ISLAMABAD ( MEDIA REPORT )
The Senate Standing Committee on Information Technology on Tuesday gave Etisalat, the Privatisation Commission and the federal government one month to settle the agreement regarding the sale of the Pakistan Telecommunication Company (PTCL).
“PTCL should be nationalised if a settlement cannot be reached,” Committee chairperson Senator Shahi Syed said.
The committee met with a detailed briefing by the Privatisation Commission regarding the sale of PTCL on the agenda. Committee members also asked for updates on the outstanding payment of $800 million from the United Arab Emirates based company, which bought 26pc shares in PTCL in 2005.
Privatisation Commission chairperson Mohammad Zubair said that by 2006, Etisalat made an upfront payment of $1.4 billion against a total bid of $2.6 billion. The balance of $1.2 billion was to be paid in nine biannual instalments between September 2006 and September 2010.
Mr Zubair said Etisalat had paid $400 million of the remaining total, leaving an outstanding balance of $800 million. He said the company has not paid any instalment since July 2007.
He said, under the agreement, the payment of the $1.2 billion balance was subject to the transfer of clean and clear titles of 100pc of properties by January 2008.
The commission explained that of 3,248 properties, 3,212 had been transferred, and another 98 had been transferred in PTCL’s name since June 2013.
“However, Etisalat and the government of Pakistan have reached an understanding that the remaining 33 properties cannot be transferred.
“These properties will be evaluated and their amounts will be deducted from the outstanding $800 million,” Muhammad Zubair explained.
In response to a question, Mr Zubair said the government had no basis to go into arbitration.
He said: “The government of Pakistan is obligated to go by the agreement.

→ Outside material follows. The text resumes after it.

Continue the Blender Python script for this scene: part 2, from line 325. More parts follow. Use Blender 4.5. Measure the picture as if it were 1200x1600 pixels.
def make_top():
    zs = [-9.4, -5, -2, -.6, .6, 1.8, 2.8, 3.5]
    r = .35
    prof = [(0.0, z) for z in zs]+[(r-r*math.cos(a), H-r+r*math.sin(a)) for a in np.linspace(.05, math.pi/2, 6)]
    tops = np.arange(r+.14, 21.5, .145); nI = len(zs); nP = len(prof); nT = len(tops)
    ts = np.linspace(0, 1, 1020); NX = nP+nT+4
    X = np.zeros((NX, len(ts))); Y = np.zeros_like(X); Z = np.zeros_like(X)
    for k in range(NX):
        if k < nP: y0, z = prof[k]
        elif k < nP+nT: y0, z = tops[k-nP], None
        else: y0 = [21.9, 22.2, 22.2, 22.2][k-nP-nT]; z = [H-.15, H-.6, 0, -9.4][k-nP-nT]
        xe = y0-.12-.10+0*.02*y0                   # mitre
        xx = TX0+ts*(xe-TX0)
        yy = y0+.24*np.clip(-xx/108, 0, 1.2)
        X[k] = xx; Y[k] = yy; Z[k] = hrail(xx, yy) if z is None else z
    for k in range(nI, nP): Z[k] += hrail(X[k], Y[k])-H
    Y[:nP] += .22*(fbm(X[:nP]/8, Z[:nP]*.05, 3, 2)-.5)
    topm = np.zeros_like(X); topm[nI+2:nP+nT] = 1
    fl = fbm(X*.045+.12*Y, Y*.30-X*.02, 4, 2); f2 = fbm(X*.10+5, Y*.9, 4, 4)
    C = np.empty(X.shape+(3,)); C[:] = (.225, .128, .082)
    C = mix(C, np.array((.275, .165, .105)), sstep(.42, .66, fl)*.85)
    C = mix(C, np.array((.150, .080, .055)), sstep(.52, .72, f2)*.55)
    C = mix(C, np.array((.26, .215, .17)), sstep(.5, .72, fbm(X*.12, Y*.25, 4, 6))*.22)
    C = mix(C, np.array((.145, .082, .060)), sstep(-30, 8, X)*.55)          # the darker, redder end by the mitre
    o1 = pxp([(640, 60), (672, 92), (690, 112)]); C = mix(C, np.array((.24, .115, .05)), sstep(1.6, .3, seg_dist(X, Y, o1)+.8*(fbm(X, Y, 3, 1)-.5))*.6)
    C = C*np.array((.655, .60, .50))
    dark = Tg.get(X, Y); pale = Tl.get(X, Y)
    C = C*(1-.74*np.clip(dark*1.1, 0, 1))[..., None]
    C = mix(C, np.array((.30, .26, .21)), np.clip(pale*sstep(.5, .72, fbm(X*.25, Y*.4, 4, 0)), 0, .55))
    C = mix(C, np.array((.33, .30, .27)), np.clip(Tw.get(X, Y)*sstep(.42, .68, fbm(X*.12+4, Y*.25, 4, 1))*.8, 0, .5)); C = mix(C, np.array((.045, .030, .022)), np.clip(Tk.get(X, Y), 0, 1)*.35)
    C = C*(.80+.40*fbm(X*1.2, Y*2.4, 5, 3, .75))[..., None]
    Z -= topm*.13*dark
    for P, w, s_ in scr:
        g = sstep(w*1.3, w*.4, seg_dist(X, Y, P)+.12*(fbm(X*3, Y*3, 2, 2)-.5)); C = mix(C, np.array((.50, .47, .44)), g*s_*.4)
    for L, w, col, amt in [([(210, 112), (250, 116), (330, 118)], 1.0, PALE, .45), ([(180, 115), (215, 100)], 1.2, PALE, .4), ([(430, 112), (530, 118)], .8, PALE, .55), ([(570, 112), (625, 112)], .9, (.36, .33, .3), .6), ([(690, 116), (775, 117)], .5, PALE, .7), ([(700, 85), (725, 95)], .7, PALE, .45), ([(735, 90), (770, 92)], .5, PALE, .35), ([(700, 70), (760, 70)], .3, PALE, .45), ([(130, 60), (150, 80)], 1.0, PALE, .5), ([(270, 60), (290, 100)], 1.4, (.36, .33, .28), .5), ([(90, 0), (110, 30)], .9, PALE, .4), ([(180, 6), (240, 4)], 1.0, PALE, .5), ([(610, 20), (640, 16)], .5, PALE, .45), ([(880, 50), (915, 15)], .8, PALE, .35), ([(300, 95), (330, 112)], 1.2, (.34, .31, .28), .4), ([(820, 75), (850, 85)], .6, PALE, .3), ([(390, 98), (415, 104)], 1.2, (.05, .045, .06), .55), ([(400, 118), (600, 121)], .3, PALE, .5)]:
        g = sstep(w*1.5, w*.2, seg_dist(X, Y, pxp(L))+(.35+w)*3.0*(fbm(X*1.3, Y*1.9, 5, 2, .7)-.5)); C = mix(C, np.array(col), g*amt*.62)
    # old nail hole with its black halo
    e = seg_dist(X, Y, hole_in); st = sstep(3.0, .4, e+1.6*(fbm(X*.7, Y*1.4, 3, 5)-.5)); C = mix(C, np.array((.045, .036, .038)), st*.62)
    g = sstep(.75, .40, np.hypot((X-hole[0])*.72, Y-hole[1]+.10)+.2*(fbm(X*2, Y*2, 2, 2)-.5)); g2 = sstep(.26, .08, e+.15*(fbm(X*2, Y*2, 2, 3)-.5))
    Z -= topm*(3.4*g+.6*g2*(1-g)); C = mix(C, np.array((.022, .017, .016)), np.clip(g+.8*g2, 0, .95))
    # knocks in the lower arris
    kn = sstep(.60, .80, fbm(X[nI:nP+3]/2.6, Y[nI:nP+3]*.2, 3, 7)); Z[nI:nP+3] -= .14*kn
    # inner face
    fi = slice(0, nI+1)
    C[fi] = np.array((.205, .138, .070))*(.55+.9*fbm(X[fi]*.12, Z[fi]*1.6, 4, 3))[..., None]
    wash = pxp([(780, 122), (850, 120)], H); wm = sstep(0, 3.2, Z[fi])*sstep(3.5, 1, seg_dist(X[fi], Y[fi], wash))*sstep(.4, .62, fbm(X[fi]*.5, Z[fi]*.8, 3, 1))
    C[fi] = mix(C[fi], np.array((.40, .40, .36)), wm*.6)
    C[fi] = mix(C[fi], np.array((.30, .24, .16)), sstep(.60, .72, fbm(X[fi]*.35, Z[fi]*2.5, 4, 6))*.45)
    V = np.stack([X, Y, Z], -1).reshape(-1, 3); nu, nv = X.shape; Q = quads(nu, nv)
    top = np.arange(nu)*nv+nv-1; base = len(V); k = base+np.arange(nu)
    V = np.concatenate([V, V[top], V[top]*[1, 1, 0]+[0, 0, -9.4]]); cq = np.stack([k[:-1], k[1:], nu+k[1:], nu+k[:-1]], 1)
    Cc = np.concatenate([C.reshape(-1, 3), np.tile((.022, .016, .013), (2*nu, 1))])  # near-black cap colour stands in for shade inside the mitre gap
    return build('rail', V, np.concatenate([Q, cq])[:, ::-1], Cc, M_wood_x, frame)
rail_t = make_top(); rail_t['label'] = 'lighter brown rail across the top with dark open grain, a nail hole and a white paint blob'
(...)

Under the agreement, the government is responsible for transferring the properties. Etisalat also made the mistake of not verifying, thinking that the sale of PTCL was a deal between two governments that enjoyed good relations.”
Mr Zubair said that finance minister Ishaq Dar met with high level representatives from Etisalat, followed by a visit from the Etisalat chairperson in September 2015.
The meeting was informed that the sale was investigated by the National Accountability Bureau and the National Assembly Standing Committee on IT. Mr Zubair said no irregularities were found in the agreement following the investigations.
He said the government had finished evaluating the 33 properties, and that Etisalat is in the process of evaluating the same properties.
He said the government has not heard from them yet, despite reminders.
“There are significant differences between assessments done by the government and the valuations done by Etisalat,” he said.